— Exercise goal —
Transcribe everything in the data word for word. Pictures are left out.

--------------------------------

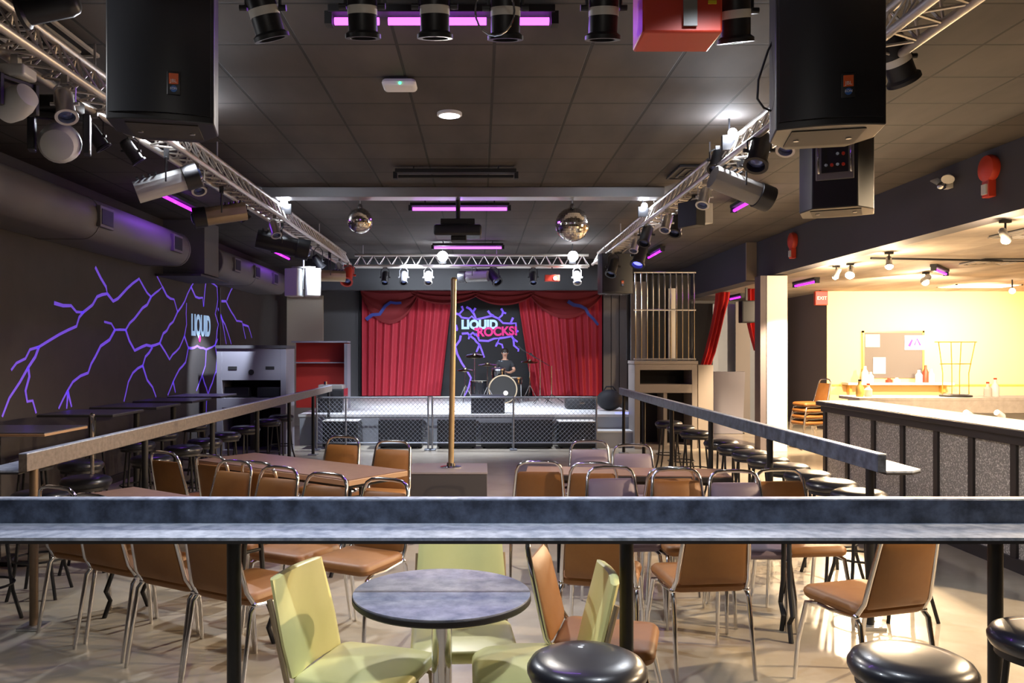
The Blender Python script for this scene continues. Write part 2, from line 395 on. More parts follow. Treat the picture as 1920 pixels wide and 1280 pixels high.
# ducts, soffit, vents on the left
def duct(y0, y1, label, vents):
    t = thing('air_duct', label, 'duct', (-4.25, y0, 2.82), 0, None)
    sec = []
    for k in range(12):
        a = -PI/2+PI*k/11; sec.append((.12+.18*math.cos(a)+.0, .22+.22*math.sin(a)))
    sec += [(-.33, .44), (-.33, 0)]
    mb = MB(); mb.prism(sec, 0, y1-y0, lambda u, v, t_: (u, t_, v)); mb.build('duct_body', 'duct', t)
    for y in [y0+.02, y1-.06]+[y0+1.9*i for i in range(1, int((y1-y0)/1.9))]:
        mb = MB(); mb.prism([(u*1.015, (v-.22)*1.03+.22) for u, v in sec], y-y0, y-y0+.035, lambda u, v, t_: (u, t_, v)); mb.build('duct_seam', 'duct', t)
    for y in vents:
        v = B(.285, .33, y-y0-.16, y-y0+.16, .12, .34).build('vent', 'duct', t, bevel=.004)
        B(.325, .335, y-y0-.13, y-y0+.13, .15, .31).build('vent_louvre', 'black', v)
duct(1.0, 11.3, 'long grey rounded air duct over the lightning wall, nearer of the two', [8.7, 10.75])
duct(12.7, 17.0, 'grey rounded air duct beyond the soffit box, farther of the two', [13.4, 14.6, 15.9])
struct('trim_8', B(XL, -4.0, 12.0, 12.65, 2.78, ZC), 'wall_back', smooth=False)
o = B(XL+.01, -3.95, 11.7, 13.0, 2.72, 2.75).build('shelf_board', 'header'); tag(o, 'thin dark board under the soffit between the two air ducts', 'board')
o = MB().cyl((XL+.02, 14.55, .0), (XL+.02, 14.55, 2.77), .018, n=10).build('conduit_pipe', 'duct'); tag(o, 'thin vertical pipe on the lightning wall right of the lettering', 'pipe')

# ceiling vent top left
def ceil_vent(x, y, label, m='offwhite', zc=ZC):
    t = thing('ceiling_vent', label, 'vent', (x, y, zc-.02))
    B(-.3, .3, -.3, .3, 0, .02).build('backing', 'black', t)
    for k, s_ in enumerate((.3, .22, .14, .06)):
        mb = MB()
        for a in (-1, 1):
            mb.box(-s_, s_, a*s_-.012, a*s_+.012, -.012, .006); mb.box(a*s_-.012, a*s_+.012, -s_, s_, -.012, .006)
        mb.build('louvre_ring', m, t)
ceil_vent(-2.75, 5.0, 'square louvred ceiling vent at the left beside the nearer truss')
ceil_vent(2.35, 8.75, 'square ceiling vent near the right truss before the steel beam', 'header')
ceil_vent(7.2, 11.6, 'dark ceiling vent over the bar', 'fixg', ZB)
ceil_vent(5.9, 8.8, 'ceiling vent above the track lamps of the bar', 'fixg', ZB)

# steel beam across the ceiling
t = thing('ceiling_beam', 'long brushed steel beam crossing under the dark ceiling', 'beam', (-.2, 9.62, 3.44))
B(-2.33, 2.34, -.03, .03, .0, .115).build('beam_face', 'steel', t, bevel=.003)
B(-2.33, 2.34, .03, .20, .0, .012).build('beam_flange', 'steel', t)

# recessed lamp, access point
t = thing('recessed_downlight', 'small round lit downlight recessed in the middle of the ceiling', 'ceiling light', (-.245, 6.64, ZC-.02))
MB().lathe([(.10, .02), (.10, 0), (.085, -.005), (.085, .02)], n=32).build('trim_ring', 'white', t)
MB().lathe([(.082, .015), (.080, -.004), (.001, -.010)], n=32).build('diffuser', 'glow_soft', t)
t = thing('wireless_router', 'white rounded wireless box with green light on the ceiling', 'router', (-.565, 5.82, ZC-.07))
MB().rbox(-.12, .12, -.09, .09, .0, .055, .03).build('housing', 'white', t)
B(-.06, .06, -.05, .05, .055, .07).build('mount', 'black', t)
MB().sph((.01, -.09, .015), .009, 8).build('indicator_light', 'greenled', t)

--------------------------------

— Worked solution —
The Blender Python script for this scene continues. Write part 2, from line 395 on. More parts follow. Treat the picture as 1920 pixels wide and 1280 pixels high.
# ducts, soffit, vents on the left
def duct(y0, y1, label, vents):
    t = thing('air_duct', label, 'duct', (-4.25, y0, 2.82), 0, None)
    sec = []
    for k in range(12):
        a = -PI/2+PI*k/11; sec.append((.12+.18*math.cos(a)+.0, .22+.22*math.sin(a)))
    sec += [(-.33, .44), (-.33, 0)]
    mb = MB(); mb.prism(sec, 0, y1-y0, lambda u, v, t_: (u, t_, v)); mb.build('duct_body', 'duct', t)
    for y in [y0+.02, y1-.06]+[y0+1.9*i for i in range(1, int((y1-y0)/1.9))]:
        mb = MB(); mb.prism([(u*1.015, (v-.22)*1.03+.22) for u, v in sec], y-y0, y-y0+.035, lambda u, v, t_: (u, t_, v)); mb.build('duct_seam', 'duct', t)
    for y in vents:
        v = B(.285, .33, y-y0-.16, y-y0+.16, .12, .34).build('vent', 'duct', t, bevel=.004)
        B(.325, .335, y-y0-.13, y-y0+.13, .15, .31).build('vent_louvre', 'black', v)
duct(1.0, 11.3, 'long grey rounded air duct over the lightning wall, nearer of the two', [8.7, 10.75])
duct(12.7, 17.0, 'grey rounded air duct beyond the soffit box, farther of the two', [13.4, 14.6, 15.9])
struct('trim_8', B(XL, -4.0, 12.0, 12.65, 2.78, ZC), 'wall_back', smooth=False)
o = B(XL+.01, -3.95, 11.7, 13.0, 2.72, 2.75).build('shelf_board', 'header'); tag(o, 'thin dark board under the soffit between the two air ducts', 'board')
o = MB().cyl((XL+.02, 14.55, .0), (XL+.02, 14.55, 2.77), .018, n=10).build('conduit_pipe', 'duct'); tag(o, 'thin vertical pipe on the lightning wall right of the lettering', 'pipe')

# ceiling vent top left
def ceil_vent(x, y, label, m='offwhite', zc=ZC):
    t = thing('ceiling_vent', label, 'vent', (x, y, zc-.02))
    B(-.3, .3, -.3, .3, 0, .02).build('backing', 'black', t)
    for k, s_ in enumerate((.3, .22, .14, .06)):
        mb = MB()
        for a in (-1, 1):
            mb.box(-s_, s_, a*s_-.012, a*s_+.012, -.012, .006); mb.box(a*s_-.012, a*s_+.012, -s_, s_, -.012, .006)
        mb.build('louvre_ring', m, t)
ceil_vent(-2.75, 5.0, 'square louvred ceiling vent at the left beside the nearer truss')
ceil_vent(2.35, 8.75, 'square ceiling vent near the right truss before the steel beam', 'header')
ceil_vent(7.2, 11.6, 'dark ceiling vent over the bar', 'fixg', ZB)
ceil_vent(5.9, 8.8, 'ceiling vent above the track lamps of the bar', 'fixg', ZB)

# steel beam across the ceiling
t = thing('ceiling_beam', 'long brushed steel beam crossing under the dark ceiling', 'beam', (-.2, 9.62, 3.44))
B(-2.33, 2.34, -.03, .03, .0, .115).build('beam_face', 'steel', t, bevel=.003)
B(-2.33, 2.34, .03, .20, .0, .012).build('beam_flange', 'steel', t)

# recessed lamp, access point
t = thing('recessed_downlight', 'small round lit downlight recessed in the middle of the ceiling', 'ceiling light', (-.245, 6.64, ZC-.02))
MB().lathe([(.10, .02), (.10, 0), (.085, -.005), (.085, .02)], n=32).build('trim_ring', 'white', t)
MB().lathe([(.082, .015), (.080, -.004), (.001, -.010)], n=32).build('diffuser', 'glow_soft', t)
t = thing('wireless_router', 'white rounded wireless box with green light on the ceiling', 'router', (-.565, 5.82, ZC-.07))
MB().rbox(-.12, .12, -.09, .09, .0, .055, .03).build('housing', 'white', t)
B(-.06, .06, -.05, .05, .055, .07).build('mount', 'black', t)
MB().sph((.01, -.09, .015), .009, 8).build('indicator_light', 'greenled', t)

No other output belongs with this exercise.